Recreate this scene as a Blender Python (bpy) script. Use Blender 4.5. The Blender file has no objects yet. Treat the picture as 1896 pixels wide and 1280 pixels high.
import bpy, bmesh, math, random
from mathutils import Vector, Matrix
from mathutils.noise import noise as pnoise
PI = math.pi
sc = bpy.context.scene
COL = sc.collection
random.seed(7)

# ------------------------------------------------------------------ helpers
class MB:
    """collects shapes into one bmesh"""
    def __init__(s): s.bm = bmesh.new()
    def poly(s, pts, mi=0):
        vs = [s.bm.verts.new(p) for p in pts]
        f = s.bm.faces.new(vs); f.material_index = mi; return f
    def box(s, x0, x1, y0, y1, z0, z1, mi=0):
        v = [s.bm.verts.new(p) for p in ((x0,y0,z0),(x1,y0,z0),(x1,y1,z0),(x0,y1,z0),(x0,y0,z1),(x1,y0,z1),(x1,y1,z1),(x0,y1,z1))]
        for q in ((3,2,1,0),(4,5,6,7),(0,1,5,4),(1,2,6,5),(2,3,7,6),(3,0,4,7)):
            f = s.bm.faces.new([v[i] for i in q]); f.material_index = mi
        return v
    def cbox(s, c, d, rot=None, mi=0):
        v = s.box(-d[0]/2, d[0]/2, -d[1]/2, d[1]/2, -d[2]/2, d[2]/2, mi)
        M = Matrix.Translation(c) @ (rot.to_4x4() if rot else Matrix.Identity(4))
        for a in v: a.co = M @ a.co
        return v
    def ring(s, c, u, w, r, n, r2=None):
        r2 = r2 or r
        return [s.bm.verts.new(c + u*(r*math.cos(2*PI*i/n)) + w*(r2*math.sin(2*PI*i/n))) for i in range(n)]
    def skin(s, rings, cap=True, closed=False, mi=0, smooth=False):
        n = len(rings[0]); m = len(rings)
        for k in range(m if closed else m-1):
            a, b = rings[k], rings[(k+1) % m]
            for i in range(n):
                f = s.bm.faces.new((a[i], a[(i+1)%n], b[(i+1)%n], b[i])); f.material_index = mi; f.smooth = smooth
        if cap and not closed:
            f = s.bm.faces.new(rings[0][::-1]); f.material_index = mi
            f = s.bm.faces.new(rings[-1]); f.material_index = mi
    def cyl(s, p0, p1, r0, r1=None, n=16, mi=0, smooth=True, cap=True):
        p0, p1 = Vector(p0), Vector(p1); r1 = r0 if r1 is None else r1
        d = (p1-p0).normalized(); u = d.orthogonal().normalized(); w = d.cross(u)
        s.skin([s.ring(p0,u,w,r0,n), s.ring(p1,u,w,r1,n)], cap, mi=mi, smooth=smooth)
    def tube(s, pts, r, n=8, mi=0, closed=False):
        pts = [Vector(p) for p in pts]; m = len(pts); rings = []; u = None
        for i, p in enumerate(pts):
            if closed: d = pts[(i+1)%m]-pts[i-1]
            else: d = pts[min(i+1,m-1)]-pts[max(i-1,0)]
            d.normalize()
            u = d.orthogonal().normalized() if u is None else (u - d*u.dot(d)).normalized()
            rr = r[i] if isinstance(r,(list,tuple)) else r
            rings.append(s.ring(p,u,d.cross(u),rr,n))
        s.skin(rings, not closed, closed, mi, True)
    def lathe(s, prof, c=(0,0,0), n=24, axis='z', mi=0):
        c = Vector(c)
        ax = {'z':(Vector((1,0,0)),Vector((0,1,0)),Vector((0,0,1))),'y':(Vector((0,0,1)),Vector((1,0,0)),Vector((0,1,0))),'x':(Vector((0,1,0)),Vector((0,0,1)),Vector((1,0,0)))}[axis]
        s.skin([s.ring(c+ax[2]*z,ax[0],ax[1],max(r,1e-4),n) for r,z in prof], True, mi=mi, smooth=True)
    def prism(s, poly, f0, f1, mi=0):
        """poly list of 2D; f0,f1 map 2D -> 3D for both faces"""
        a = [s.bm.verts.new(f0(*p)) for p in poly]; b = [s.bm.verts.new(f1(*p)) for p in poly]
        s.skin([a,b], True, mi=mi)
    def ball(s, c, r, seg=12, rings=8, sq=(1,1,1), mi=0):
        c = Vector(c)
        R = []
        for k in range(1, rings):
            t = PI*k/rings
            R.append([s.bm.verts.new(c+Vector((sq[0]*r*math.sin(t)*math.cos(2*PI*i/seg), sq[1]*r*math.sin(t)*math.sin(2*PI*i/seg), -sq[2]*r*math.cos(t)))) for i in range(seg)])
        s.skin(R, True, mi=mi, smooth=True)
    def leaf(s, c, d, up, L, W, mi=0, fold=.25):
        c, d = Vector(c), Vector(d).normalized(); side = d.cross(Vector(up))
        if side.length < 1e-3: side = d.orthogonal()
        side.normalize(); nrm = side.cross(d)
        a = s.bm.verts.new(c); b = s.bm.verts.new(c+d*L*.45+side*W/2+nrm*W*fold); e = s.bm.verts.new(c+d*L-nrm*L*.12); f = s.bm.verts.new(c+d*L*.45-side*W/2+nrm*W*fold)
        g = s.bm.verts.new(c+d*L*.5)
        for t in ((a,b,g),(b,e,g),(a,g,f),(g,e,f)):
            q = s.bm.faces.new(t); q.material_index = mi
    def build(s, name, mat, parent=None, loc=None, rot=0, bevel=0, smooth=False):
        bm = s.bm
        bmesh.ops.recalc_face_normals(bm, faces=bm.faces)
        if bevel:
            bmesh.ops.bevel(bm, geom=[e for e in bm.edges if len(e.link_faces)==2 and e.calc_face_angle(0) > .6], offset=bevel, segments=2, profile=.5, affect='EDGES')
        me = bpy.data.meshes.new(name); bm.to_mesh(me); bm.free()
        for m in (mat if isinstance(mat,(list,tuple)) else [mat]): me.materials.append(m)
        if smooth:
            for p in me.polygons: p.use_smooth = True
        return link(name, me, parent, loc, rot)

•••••

The exercise
Everything from the first line of the material through the line containing "random.seed(7)" is to be printed exactly; lines after that are to be left out.

Result of the task
Recreate this scene as a Blender Python (bpy) script. Use Blender 4.5. The Blender file has no objects yet. Treat the picture as 1896 pixels wide and 1280 pixels high.
import bpy, bmesh, math, random
from mathutils import Vector, Matrix
from mathutils.noise import noise as pnoise
PI = math.pi
sc = bpy.context.scene
COL = sc.collection
random.seed(7)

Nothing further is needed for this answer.